:: Stated goal ::
Return each line of the listing below, unchanged, and omit the images.

:: Data block ::
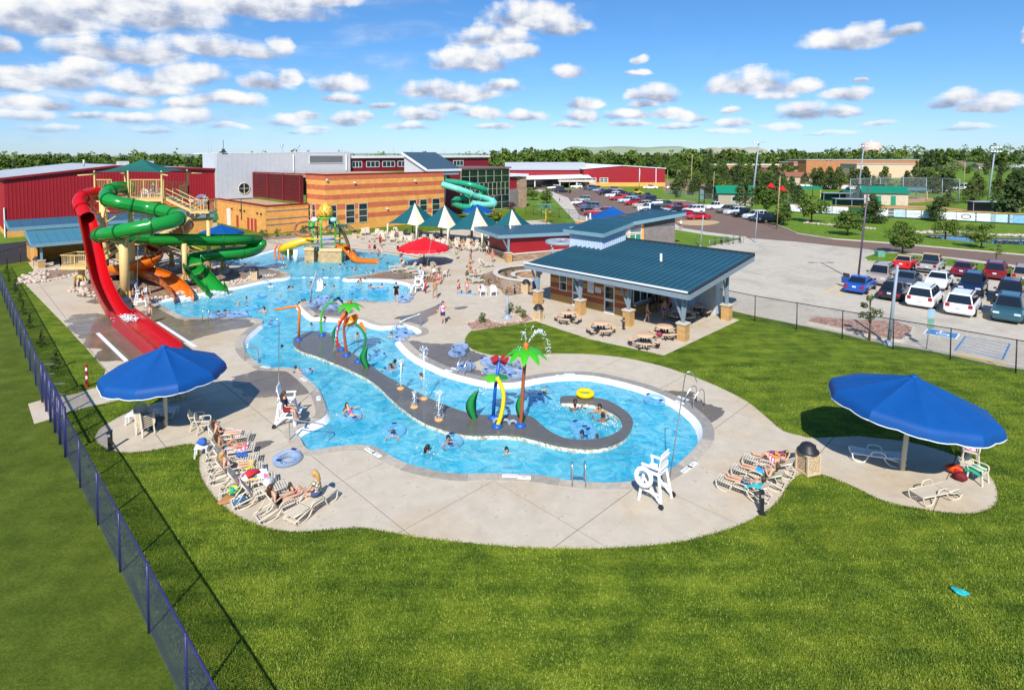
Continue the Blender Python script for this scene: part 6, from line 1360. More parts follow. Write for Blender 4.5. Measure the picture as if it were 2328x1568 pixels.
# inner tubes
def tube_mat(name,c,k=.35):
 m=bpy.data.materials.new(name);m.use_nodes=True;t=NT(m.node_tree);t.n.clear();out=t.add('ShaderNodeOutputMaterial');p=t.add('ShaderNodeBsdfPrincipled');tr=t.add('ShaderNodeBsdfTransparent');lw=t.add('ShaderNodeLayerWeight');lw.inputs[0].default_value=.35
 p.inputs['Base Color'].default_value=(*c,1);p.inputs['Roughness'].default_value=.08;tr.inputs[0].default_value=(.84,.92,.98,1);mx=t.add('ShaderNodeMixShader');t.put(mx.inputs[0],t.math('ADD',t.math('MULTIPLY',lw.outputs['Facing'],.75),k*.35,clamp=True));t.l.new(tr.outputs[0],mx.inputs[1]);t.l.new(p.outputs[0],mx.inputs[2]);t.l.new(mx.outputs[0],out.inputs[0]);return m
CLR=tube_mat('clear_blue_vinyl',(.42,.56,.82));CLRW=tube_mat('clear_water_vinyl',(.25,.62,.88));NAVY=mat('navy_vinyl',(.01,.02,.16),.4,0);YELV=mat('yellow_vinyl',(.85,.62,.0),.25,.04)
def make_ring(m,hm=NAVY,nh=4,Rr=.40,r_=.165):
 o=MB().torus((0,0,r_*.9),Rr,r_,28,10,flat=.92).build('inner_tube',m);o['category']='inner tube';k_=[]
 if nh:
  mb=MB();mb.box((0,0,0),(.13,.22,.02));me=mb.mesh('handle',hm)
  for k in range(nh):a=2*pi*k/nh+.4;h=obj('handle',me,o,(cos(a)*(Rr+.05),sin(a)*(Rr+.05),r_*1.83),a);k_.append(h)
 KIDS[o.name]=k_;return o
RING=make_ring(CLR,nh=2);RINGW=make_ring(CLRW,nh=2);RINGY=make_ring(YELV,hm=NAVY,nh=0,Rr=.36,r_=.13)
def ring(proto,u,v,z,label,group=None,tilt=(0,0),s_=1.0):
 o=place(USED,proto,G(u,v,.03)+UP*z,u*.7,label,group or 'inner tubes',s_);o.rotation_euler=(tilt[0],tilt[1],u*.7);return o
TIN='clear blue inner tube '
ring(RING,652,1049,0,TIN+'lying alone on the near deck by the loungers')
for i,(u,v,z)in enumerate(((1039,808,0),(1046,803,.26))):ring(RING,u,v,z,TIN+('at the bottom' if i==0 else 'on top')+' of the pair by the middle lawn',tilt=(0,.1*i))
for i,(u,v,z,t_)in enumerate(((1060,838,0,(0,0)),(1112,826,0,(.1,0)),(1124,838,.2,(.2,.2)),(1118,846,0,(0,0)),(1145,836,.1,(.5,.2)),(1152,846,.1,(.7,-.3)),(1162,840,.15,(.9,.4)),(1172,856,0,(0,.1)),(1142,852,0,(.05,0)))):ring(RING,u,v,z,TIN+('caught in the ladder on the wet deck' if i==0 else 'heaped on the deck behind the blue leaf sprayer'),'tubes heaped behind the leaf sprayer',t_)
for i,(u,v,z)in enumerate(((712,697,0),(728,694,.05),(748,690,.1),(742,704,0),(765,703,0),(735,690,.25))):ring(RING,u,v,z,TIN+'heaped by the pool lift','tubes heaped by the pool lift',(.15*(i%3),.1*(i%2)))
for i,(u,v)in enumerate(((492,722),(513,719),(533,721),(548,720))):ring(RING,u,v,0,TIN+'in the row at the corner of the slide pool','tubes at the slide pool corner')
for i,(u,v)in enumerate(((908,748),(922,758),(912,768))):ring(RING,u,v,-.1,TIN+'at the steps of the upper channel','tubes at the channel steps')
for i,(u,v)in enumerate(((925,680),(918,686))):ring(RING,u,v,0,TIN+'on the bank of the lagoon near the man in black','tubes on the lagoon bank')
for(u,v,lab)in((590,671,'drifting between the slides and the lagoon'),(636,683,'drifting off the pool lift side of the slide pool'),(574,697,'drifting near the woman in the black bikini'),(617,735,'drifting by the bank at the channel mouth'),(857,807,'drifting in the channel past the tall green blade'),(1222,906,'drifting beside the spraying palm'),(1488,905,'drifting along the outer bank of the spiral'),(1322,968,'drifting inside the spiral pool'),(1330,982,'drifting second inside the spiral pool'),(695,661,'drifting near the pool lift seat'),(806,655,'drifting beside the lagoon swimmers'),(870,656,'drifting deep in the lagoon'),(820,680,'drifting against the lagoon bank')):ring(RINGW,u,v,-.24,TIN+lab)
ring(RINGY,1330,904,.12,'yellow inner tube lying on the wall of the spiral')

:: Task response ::
Continue the Blender Python script for this scene: part 6, from line 1360. More parts follow. Write for Blender 4.5. Measure the picture as if it were 2328x1568 pixels.
# inner tubes
def tube_mat(name,c,k=.35):
 m=bpy.data.materials.new(name);m.use_nodes=True;t=NT(m.node_tree);t.n.clear();out=t.add('ShaderNodeOutputMaterial');p=t.add('ShaderNodeBsdfPrincipled');tr=t.add('ShaderNodeBsdfTransparent');lw=t.add('ShaderNodeLayerWeight');lw.inputs[0].default_value=.35
 p.inputs['Base Color'].default_value=(*c,1);p.inputs['Roughness'].default_value=.08;tr.inputs[0].default_value=(.84,.92,.98,1);mx=t.add('ShaderNodeMixShader');t.put(mx.inputs[0],t.math('ADD',t.math('MULTIPLY',lw.outputs['Facing'],.75),k*.35,clamp=True));t.l.new(tr.outputs[0],mx.inputs[1]);t.l.new(p.outputs[0],mx.inputs[2]);t.l.new(mx.outputs[0],out.inputs[0]);return m
CLR=tube_mat('clear_blue_vinyl',(.42,.56,.82));CLRW=tube_mat('clear_water_vinyl',(.25,.62,.88));NAVY=mat('navy_vinyl',(.01,.02,.16),.4,0);YELV=mat('yellow_vinyl',(.85,.62,.0),.25,.04)
def make_ring(m,hm=NAVY,nh=4,Rr=.40,r_=.165):
 o=MB().torus((0,0,r_*.9),Rr,r_,28,10,flat=.92).build('inner_tube',m);o['category']='inner tube';k_=[]
 if nh:
  mb=MB();mb.box((0,0,0),(.13,.22,.02));me=mb.mesh('handle',hm)
  for k in range(nh):a=2*pi*k/nh+.4;h=obj('handle',me,o,(cos(a)*(Rr+.05),sin(a)*(Rr+.05),r_*1.83),a);k_.append(h)
 KIDS[o.name]=k_;return o
RING=make_ring(CLR,nh=2);RINGW=make_ring(CLRW,nh=2);RINGY=make_ring(YELV,hm=NAVY,nh=0,Rr=.36,r_=.13)
def ring(proto,u,v,z,label,group=None,tilt=(0,0),s_=1.0):
 o=place(USED,proto,G(u,v,.03)+UP*z,u*.7,label,group or 'inner tubes',s_);o.rotation_euler=(tilt[0],tilt[1],u*.7);return o
TIN='clear blue inner tube '
ring(RING,652,1049,0,TIN+'lying alone on the near deck by the loungers')
for i,(u,v,z)in enumerate(((1039,808,0),(1046,803,.26))):ring(RING,u,v,z,TIN+('at the bottom' if i==0 else 'on top')+' of the pair by the middle lawn',tilt=(0,.1*i))
for i,(u,v,z,t_)in enumerate(((1060,838,0,(0,0)),(1112,826,0,(.1,0)),(1124,838,.2,(.2,.2)),(1118,846,0,(0,0)),(1145,836,.1,(.5,.2)),(1152,846,.1,(.7,-.3)),(1162,840,.15,(.9,.4)),(1172,856,0,(0,.1)),(1142,852,0,(.05,0)))):ring(RING,u,v,z,TIN+('caught in the ladder on the wet deck' if i==0 else 'heaped on the deck behind the blue leaf sprayer'),'tubes heaped behind the leaf sprayer',t_)
for i,(u,v,z)in enumerate(((712,697,0),(728,694,.05),(748,690,.1),(742,704,0),(765,703,0),(735,690,.25))):ring(RING,u,v,z,TIN+'heaped by the pool lift','tubes heaped by the pool lift',(.15*(i%3),.1*(i%2)))
for i,(u,v)in enumerate(((492,722),(513,719),(533,721),(548,720))):ring(RING,u,v,0,TIN+'in the row at the corner of the slide pool','tubes at the slide pool corner')
for i,(u,v)in enumerate(((908,748),(922,758),(912,768))):ring(RING,u,v,-.1,TIN+'at the steps of the upper channel','tubes at the channel steps')
for i,(u,v)in enumerate(((925,680),(918,686))):ring(RING,u,v,0,TIN+'on the bank of the lagoon near the man in black','tubes on the lagoon bank')
for(u,v,lab)in((590,671,'drifting between the slides and the lagoon'),(636,683,'drifting off the pool lift side of the slide pool'),(574,697,'drifting near the woman in the black bikini'),(617,735,'drifting by the bank at the channel mouth'),(857,807,'drifting in the channel past the tall green blade'),(1222,906,'drifting beside the spraying palm'),(1488,905,'drifting along the outer bank of the spiral'),(1322,968,'drifting inside the spiral pool'),(1330,982,'drifting second inside the spiral pool'),(695,661,'drifting near the pool lift seat'),(806,655,'drifting beside the lagoon swimmers'),(870,656,'drifting deep in the lagoon'),(820,680,'drifting against the lagoon bank')):ring(RINGW,u,v,-.24,TIN+lab)
ring(RINGY,1330,904,.12,'yellow inner tube lying on the wall of the spiral')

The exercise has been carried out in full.